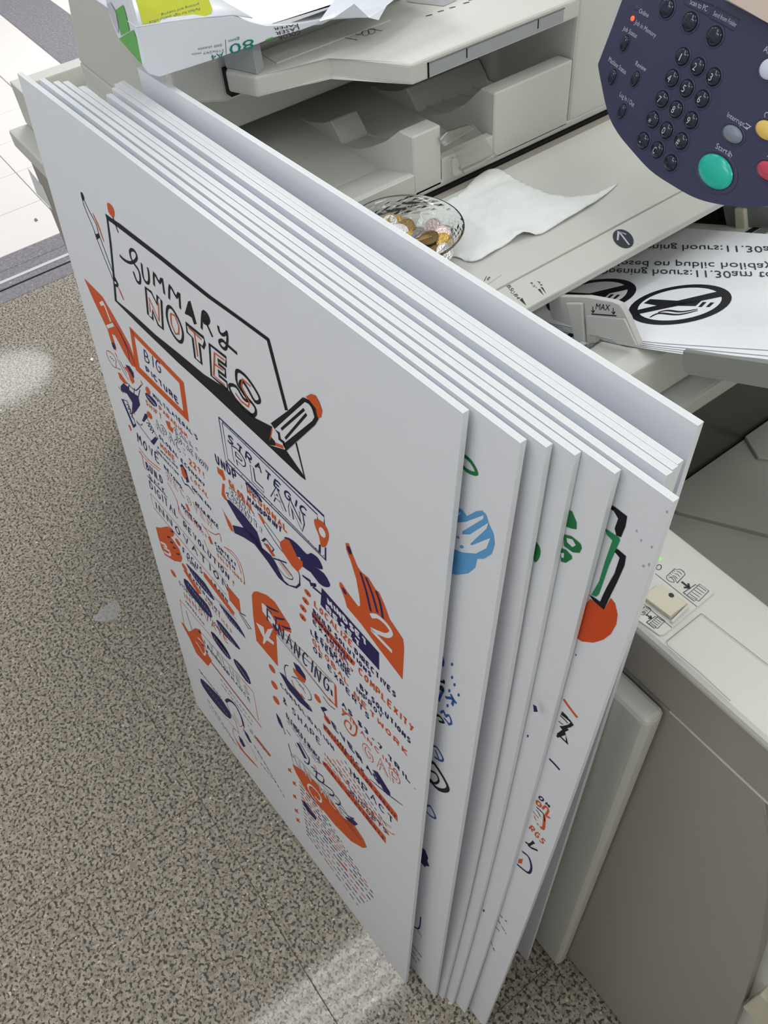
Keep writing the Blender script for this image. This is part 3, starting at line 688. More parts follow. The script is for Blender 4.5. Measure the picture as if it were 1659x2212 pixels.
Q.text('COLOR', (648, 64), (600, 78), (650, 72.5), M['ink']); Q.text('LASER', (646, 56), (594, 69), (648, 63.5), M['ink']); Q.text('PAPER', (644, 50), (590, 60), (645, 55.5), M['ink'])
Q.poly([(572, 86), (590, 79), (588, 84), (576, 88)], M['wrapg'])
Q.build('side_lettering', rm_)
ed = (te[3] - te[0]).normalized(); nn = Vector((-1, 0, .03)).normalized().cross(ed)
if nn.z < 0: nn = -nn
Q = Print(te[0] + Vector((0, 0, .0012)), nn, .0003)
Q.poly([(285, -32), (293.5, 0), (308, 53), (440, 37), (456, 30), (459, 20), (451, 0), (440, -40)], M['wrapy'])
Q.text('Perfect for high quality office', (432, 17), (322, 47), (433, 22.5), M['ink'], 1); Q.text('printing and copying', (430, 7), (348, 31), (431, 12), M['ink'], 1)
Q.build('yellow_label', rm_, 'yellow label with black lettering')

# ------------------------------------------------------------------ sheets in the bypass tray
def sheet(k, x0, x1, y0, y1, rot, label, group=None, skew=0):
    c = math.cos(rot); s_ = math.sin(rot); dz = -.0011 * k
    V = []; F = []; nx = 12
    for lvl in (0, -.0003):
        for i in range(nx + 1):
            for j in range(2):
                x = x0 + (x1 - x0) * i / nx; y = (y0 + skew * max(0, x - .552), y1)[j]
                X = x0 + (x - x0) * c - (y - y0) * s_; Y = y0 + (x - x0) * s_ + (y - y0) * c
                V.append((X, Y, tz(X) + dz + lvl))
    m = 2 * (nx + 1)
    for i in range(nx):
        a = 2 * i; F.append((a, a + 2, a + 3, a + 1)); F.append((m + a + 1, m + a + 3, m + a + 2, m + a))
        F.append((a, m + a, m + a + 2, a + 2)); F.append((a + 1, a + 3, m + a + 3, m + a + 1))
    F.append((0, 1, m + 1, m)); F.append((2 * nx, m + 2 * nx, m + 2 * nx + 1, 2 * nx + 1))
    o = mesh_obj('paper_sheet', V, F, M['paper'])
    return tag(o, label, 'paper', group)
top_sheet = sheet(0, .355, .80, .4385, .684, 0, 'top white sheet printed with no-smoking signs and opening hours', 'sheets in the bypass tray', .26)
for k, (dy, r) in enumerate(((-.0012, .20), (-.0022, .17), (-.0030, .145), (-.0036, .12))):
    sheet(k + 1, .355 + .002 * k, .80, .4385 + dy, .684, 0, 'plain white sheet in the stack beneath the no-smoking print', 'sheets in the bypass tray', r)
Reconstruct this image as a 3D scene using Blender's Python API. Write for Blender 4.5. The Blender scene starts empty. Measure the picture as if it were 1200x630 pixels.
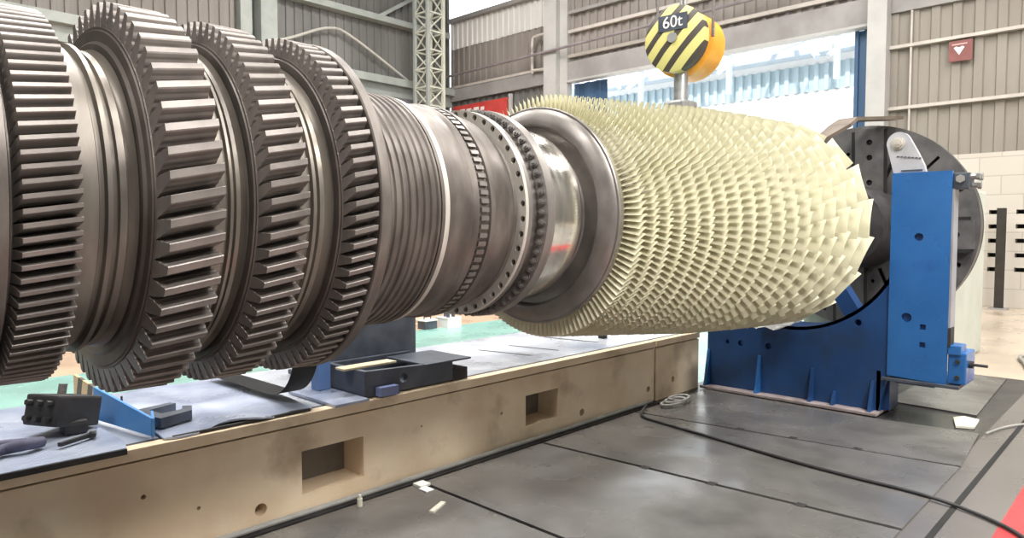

TASK REQUIREMENTS —
Transcribe the whole listing exactly. Pictures stay out of your copy.

ANSWER FOR THE TASK —
Keep writing the Blender script for this image. This is part 3, starting at line 688. More parts follow. The script is for Blender 4.5. Measure the picture as if it were 1659x2212 pixels.
Q.text('COLOR', (648, 64), (600, 78), (650, 72.5), M['ink']); Q.text('LASER', (646, 56), (594, 69), (648, 63.5), M['ink']); Q.text('PAPER', (644, 50), (590, 60), (645, 55.5), M['ink'])
Q.poly([(572, 86), (590, 79), (588, 84), (576, 88)], M['wrapg'])
Q.build('side_lettering', rm_)
ed = (te[3] - te[0]).normalized(); nn = Vector((-1, 0, .03)).normalized().cross(ed)
if nn.z < 0: nn = -nn
Q = Print(te[0] + Vector((0, 0, .0012)), nn, .0003)
Q.poly([(285, -32), (293.5, 0), (308, 53), (440, 37), (456, 30), (459, 20), (451, 0), (440, -40)], M['wrapy'])
Q.text('Perfect for high quality office', (432, 17), (322, 47), (433, 22.5), M['ink'], 1); Q.text('printing and copying', (430, 7), (348, 31), (431, 12), M['ink'], 1)
Q.build('yellow_label', rm_, 'yellow label with black lettering')

# ------------------------------------------------------------------ sheets in the bypass tray
def sheet(k, x0, x1, y0, y1, rot, label, group=None, skew=0):
    c = math.cos(rot); s_ = math.sin(rot); dz = -.0011 * k
    V = []; F = []; nx = 12
    for lvl in (0, -.0003):
        for i in range(nx + 1):
            for j in range(2):
                x = x0 + (x1 - x0) * i / nx; y = (y0 + skew * max(0, x - .552), y1)[j]
                X = x0 + (x - x0) * c - (y - y0) * s_; Y = y0 + (x - x0) * s_ + (y - y0) * c
                V.append((X, Y, tz(X) + dz + lvl))
    m = 2 * (nx + 1)
    for i in range(nx):
        a = 2 * i; F.append((a, a + 2, a + 3, a + 1)); F.append((m + a + 1, m + a + 3, m + a + 2, m + a))
        F.append((a, m + a, m + a + 2, a + 2)); F.append((a + 1, a + 3, m + a + 3, m + a + 1))
    F.append((0, 1, m + 1, m)); F.append((2 * nx, m + 2 * nx, m + 2 * nx + 1, 2 * nx + 1))
    o = mesh_obj('paper_sheet', V, F, M['paper'])
    return tag(o, label, 'paper', group)
top_sheet = sheet(0, .355, .80, .4385, .684, 0, 'top white sheet printed with no-smoking signs and opening hours', 'sheets in the bypass tray', .26)
for k, (dy, r) in enumerate(((-.0012, .20), (-.0022, .17), (-.0030, .145), (-.0036, .12))):
    sheet(k + 1, .355 + .002 * k, .80, .4385 + dy, .684, 0, 'plain white sheet in the stack beneath the no-smoking print', 'sheets in the bypass tray', r)
Reconstruct this image as a 3D scene using Blender's Python API. Write for Blender 4.5. The Blender scene starts empty. Measure the picture as if it were 1200x630 pixels.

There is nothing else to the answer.